2. Primo motivo di ricorso: “violazione degli artt. 18 e 21 decreto legislativo 31 dicembre 1992 n. 546, in relazione all’art. 360 n.3 cod.proc.civ.”, nella parte in cui attraverso l’impugnazione del diniego di autotutela, la Commissione tributaria regionale ha consentito l’impugnazione dell’atto impositivo già divenuto definitivo perché non impugnato nei termini di legge.
Il motivo è fondato. La Commissione tributaria regionale ha affermato che, in caso di impugnazione del diniego di annullamento in autotutela di un atto impositivo divenuto definitivo per mancata impugnazione, il giudice tributario è legittimato ad esaminare la sottostante pretesa impositiva, e qualora la ritenga infondata, è tenuto ad annullare in tutto o in parte il provvedimento impositivo. L’affermazione è errata in diritto. Il diniego di annullamento in autotutela comunicato il 3.4.2006, non è stato impugnato per vizi propri, ma con riferimento a pretesi vizi del sottostante atto impositivo notificato il 10.6.2004, non più proponibili per decorrenza del termine di impugnazione. Sul punto occorre ribadire che l’atto con il quale l’Amministrazione manifesti il rifiuto di ritirare, in via di autotutela, un atto impositivo divenuto definitivo, non rientra nella previsione di cui all’ art. 19 del d.lgs. 31 dicembre 1992, n. 546, e non è quindi impugnabile, sia per la discrezionalità da cui l’attività di autotutela è connotata in questo caso, sia perché, altrimenti, si darebbe ingresso ad una inammissibile controversia sulla legittimità di un atto impositivo ormai definitivo. (Sez. U, Sentenza n. 3698 del 16/02/2009, Rv. 606565 – 01).

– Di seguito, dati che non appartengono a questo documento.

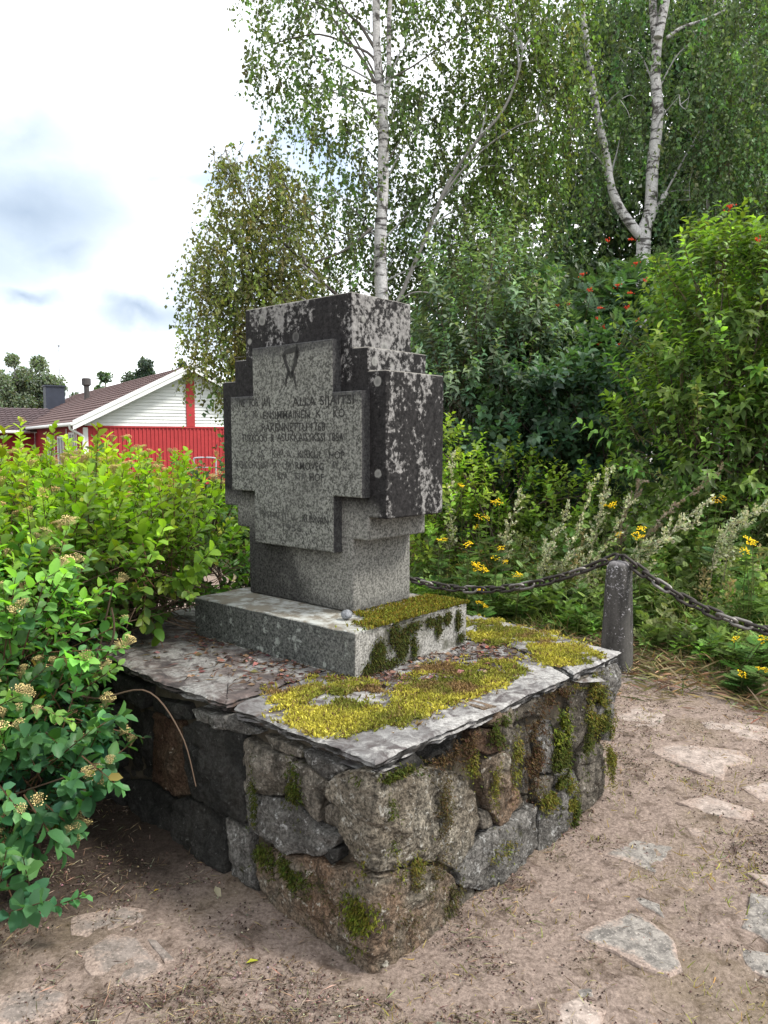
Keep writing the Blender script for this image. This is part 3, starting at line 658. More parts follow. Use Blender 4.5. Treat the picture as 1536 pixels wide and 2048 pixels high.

2.Secondo motivo:”omessa motivazione circa un fatto controverso e decisivo per il giudizio in relazione all’art. 360 comma primo n. 5 cod.proc.civ.”.
Il motivo è assorbito.
Ricorrendo un’ipotesi in cui la causa non poteva essere proposta, la cassazione della sentenza impugnata deve essere disposta senza rinvio a norma dell’art. 382 ult.comma cod.proc.civ..

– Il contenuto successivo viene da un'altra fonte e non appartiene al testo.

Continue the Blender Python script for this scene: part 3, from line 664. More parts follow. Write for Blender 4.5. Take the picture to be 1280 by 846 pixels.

Spese regolate come da dispositivo.
P.Q.M.
Accoglie il ricorso e cassa senza rinvio la sentenza impugnata. Compensa le spese dei gradi di merito; condanna la controricorrente al rimborso, in favore della Agenzia delle Entrate, delle spese del giudizio di legittimità liquidate in euro tremilacinquecento, oltre eventuali spese prenotate a debito.